Prime condanne, a seguito di giudizio con rito abbreviato, nell'ambito dell'inchiesta scaturita dall'operazione "Canasta". Il gup Ines Casciaro ha condannato a 3 anni e quatro mesi di reclusione Gabriele Antonio De Paolis, 34enne di Noha e Giuseppe Perrone, 55 anni, di Galatina. Il sostituto procuratore della Repubblica di Lecce, Elsa Valeria Mignone, aveva invocato una condanna a 5 anni di reclusione per entrambi. L'accusa nei loro confronti era di turbativa d'asta ed estorsione. Reato, quest'ultimo, derubricato dal gup in violenza privata. I due imputati erano assistiti dagli avvocati Luigi Greco e Donato Sabetta. Assolto, invece, perché il fatto non sussiste, Marco Mazzotta, 46enne leccese. A carico dell'imputato un solo episodio di falso in atti pubblici per aver redatto un verbale irregolare nell'ambito di una procedura fallimentare. Secondo la stessa ricostruzione accusatoria, però Mazzotta avrebbe operato sempre in buona fede. Il 46enne era assistito dall'avvocato Amilcare Tana.

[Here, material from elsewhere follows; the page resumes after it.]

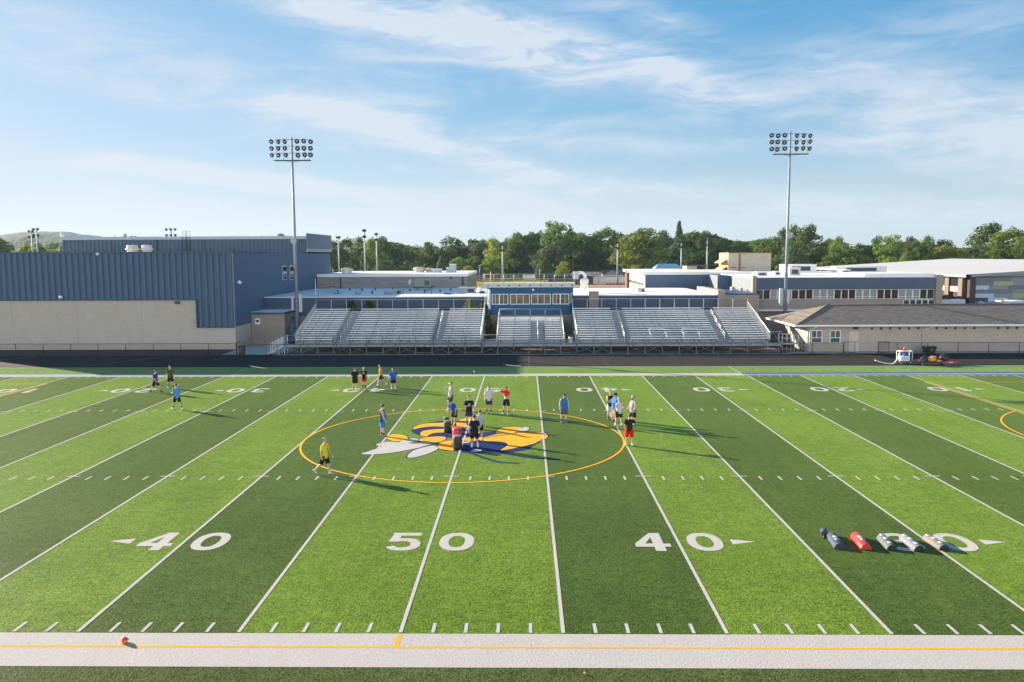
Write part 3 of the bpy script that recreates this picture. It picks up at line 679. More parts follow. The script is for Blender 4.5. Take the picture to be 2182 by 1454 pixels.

Quella condotta per due anni dai militari del Comando provinciale della guardia di finanza di Lecce, sotto la guida del comandante del nucleo di polizia tributaria, il colonnello Vito Pulieri, e coordinata dal sostituto procuratore della Direzione distrettuale antimafia di Lecce, Elsa Valeria Mignone, è un'inchiesta che ha evidenziato gli interessi del malaffare e della criminalità organizzata nel mondo delle aste giudiziarie per i beni mobiliari e immobiliari del Salento. Un sistema fatto non solo di aste pilotate e truccate con la copertura di professionisti al di sopra di ogni sospetto, ma anche di connivenze e relazioni tra uomini d'affari e pubblici ufficiali. Sullo sfondo due dei clan storici della Sacra corona unita salentina, quello dei Padovano di Gallipoli e dei Coluccia di Galatina, che avevano incentrato i loro interessi economici proprio sulle aste giudiziarie.

Due le figure principali al centro dell'inchiesta, quella di Carmelo Tornese, 64 anni, direttore dell'Istituto vendite giudiziarie (gestito da una società facente capo ai figli), e quella di Giancarlo Carrino, 49 anni, "faccendiere" originario di Nardò. Il primo avrebbe avuto un ruolo di factotum nel settore dell'esecuzione mobiliare, mentre Carrino avrebbe gestito il redditizio mondo dell'esecuzioni immobiliari. Sarebbe stato sempre il faccendiere neretino, come evidenziato dalle numerose intercettazioni telefoniche, a gestire in prima persona i rapporti con i fratelli Padovano, Salvatore (alias "Nino bomba") e Rosario. Ventisette, complessivamente, gli imputati finiti a processo.